Voir également : la déclaration de 40 organisations de la société civile égyptienne, 30 mai 2013 (en anglais)
L’enregistrement des ONG égyptiennes serait toujours soumis à une procédure d’autorisation déguisée, malgré l’emploi du terme « notification ». En effet, l’article 6 du projet de loi stipule clairement que les organisations ne seront légalement reconnues qu’à l’issue d’une période de 30 jours suivant le moment de la notification, si les autorités concernées n’émettent aucune objection.
Les financements étrangers doivent encore être approuvés par un « comité de coordination » (art. 63) ; même les dons matériels (tels que les publications) ne sont permis que si « leur contenu est cohérent avec les activités de l’association et contribue à celles-ci » (art. 13) ce qui limite indûment le droit à l’accès aux informations et à leur diffusion.
L’enregistrement et les activités des organisations étrangères doivent être autorisés préalablement par le comité de coordination pour chaque projet.

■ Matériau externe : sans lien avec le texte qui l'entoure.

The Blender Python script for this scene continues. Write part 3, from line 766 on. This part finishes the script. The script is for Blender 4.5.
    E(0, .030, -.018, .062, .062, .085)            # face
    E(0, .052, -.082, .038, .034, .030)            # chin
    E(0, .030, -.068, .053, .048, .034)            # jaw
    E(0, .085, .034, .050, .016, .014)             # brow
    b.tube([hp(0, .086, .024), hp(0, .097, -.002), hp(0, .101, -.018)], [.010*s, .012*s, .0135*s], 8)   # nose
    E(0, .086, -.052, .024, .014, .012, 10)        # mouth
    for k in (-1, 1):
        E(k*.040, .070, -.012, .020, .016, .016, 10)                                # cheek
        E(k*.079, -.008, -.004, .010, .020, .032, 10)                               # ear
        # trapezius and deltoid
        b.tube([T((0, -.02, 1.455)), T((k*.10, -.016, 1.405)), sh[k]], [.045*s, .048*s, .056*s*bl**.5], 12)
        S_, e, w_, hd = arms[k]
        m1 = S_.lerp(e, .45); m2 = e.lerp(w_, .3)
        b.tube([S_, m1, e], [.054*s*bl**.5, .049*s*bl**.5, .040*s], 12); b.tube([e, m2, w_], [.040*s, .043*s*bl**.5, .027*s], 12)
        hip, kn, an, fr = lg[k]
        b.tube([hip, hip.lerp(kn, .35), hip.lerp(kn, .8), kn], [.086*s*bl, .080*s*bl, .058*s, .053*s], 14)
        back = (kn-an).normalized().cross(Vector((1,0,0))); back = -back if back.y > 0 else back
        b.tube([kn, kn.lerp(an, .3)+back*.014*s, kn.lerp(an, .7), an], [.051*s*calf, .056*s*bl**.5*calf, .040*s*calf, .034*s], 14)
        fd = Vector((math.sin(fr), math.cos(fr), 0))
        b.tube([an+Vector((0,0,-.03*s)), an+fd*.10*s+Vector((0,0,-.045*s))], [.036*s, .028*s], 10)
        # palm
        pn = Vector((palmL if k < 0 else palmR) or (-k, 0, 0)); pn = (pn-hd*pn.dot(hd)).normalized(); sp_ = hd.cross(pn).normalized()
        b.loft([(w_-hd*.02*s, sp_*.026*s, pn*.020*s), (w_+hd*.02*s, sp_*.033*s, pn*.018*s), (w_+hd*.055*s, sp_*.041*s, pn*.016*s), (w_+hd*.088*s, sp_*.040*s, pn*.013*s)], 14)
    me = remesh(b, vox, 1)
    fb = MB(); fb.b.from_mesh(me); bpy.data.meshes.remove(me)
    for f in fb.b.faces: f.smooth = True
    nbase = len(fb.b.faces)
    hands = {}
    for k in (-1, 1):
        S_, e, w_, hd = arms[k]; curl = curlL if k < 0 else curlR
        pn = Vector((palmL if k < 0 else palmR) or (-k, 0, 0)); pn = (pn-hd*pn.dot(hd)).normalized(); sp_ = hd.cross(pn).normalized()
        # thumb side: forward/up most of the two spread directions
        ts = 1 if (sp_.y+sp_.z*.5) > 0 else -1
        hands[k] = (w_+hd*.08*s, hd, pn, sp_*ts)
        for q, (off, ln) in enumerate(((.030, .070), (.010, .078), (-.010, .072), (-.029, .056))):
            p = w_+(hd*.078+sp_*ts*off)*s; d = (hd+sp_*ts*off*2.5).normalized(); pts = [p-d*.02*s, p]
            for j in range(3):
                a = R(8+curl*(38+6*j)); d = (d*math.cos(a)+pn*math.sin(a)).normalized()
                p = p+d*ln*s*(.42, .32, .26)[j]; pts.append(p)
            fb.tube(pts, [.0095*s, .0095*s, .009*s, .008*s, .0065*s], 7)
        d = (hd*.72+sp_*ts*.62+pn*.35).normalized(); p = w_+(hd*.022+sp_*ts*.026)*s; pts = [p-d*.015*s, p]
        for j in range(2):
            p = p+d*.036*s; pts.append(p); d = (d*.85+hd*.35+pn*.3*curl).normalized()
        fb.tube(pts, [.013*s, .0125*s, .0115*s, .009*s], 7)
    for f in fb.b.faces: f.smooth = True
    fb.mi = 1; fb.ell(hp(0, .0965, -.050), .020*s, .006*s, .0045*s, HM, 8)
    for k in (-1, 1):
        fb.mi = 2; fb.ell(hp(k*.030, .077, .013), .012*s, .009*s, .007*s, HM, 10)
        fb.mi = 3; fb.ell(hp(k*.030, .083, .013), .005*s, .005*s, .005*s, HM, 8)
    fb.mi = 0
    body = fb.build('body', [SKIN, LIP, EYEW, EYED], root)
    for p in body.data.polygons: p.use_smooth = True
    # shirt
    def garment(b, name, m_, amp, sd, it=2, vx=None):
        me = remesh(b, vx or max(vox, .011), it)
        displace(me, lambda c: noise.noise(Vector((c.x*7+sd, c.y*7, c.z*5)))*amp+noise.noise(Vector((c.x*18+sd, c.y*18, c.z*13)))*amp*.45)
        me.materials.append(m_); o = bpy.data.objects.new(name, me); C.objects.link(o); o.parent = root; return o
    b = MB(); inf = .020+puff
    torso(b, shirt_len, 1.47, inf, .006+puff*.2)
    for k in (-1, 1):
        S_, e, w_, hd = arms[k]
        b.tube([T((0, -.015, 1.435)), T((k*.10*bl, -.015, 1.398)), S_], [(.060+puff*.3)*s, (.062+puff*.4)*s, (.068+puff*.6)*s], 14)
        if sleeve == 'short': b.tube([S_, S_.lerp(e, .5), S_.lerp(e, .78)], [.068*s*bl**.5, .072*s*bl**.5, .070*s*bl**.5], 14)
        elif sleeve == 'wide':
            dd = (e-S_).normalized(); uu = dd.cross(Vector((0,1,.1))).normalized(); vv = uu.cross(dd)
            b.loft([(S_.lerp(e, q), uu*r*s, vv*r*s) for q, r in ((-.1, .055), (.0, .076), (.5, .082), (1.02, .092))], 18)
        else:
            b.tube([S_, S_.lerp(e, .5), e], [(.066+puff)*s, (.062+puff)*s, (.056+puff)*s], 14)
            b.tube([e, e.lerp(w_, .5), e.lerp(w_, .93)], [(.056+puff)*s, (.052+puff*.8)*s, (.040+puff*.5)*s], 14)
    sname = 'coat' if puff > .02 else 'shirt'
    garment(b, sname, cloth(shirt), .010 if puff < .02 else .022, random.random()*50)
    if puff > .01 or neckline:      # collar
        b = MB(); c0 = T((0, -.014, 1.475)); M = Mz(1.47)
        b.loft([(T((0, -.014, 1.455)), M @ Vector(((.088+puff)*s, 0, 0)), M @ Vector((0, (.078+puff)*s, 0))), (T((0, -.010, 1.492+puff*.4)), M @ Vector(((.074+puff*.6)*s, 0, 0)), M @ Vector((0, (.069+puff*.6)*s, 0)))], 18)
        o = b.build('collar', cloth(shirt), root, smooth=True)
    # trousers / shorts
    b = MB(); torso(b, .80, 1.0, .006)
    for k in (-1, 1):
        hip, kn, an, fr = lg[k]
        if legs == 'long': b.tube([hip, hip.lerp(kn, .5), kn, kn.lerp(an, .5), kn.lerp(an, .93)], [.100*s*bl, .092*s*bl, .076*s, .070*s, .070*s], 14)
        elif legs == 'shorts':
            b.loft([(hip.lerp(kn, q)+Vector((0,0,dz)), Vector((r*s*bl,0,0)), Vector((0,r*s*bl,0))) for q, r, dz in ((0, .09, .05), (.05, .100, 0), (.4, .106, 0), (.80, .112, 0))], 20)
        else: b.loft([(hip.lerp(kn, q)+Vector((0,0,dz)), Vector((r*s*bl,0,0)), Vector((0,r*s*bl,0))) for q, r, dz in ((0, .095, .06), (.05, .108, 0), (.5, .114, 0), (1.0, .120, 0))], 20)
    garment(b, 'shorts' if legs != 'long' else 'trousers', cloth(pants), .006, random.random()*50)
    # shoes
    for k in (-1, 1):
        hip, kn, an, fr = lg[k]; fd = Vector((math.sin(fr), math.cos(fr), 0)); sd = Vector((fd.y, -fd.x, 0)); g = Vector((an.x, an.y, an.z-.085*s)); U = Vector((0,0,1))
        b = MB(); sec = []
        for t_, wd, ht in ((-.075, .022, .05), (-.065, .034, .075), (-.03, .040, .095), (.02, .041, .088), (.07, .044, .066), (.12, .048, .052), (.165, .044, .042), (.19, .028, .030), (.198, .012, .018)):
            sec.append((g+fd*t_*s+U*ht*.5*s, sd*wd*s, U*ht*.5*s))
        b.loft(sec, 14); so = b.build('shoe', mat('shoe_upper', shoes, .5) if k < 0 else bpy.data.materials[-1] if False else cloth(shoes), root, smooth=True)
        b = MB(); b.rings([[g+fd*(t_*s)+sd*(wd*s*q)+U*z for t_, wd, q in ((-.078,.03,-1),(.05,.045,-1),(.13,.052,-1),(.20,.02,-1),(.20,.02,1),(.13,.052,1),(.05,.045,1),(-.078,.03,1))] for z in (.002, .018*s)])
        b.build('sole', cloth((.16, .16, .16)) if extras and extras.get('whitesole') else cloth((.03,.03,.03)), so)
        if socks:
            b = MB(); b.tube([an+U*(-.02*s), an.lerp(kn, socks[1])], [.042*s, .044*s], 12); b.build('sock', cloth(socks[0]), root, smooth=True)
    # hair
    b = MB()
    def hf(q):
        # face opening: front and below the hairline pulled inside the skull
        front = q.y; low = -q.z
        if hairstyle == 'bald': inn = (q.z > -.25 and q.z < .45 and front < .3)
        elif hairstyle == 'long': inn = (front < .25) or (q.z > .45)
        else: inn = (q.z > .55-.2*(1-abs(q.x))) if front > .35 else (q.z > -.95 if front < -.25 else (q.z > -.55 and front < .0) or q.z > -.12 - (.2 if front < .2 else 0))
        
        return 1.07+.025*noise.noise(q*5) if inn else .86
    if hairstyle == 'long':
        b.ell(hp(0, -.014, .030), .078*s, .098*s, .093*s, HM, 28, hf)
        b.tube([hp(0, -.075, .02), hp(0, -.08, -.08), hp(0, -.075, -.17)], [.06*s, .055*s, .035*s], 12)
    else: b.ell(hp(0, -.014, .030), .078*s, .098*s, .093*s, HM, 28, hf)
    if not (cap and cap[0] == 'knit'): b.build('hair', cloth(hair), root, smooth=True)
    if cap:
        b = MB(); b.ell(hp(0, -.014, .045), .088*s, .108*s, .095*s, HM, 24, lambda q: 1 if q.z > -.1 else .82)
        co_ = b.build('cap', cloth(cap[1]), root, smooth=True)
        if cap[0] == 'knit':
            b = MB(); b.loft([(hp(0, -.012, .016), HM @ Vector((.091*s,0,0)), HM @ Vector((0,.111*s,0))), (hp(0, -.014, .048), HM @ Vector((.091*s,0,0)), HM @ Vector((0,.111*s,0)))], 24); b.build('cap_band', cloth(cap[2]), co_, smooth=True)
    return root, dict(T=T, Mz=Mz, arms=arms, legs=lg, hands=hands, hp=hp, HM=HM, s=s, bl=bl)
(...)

La formulation vague des dispositions sur les restrictions prévues ouvre la porte à des interprétations abusives, comme à l’art. 60 : « L’ONG étrangère doit dépenser ses fonds en vue de réaliser ses objectifs conformément aux règles des activités qu’elle est autorisée à réaliser dans la République arabe d’Égypte et elle doit respecter la constitution et la loi. » À tout moment, le comité de coordination « peut s’opposer à toute activité ou à tout canal de financement par le biais d’une lettre recommandée envoyée à l’organisation requérant que l’organisation remédie au problème dans les 15 jours » (art. 62). Si l’ONG conteste cette décision, et dans ce cas uniquement, un comité d’examen financier et administratif sera formé pour analyser ce cas particulier et éventuellement le renvoyer devant les tribunaux.
Le comité de coordination qui régira les activités de la société civile n’est pas précisément défini dans le texte de loi. Le chapitre 5 de l’art. 53 stipule que « quatre représentants des ministères ou organisations concernés sélectionnés par les ministres compétents » et « quatre représentants d’organisations civiles sélectionnés par la Fédération générale des organisations de la société civile » le composeront, ainsi que « tout expert ou personne concernée » jugé approprié. Si les précédents textes institutionnalisaient l’ancienne pratique de l’intervention des services de sécurité dans les décisions concernant les ONG étrangères et les financements étrangers, l’actuel projet de loi a supprimé cette mention, mais a conservé une formulation suffisamment vague pour permettre à toute personne « jugée appropriée » de faire partie du comité.
Enfin, les sanctions sévères sont maintenues (avec des amendes pouvant aller de 10 000 livres à 100 000 livres et l’interdiction de faire partie d’un conseil d’administration d’une organisation de la société civile pendant un à cinq ans) en cas de violations du texte de loi, telles que l’utilisation de fonds étrangers sans autorisation préalable, la dépense des fonds de l’ONG « à des fins autres que celles prévues » ou encore l’utilisation des fonds de l’ONG après qu’elle a été dissoute. Ces mêmes violations, sans oublier l’adhésion à une organisation ou à un réseau international sans l’autorisation préalable du comité de coordination, exposent les ONG à la suspension de leurs activités ou à la dissolution de leur structure.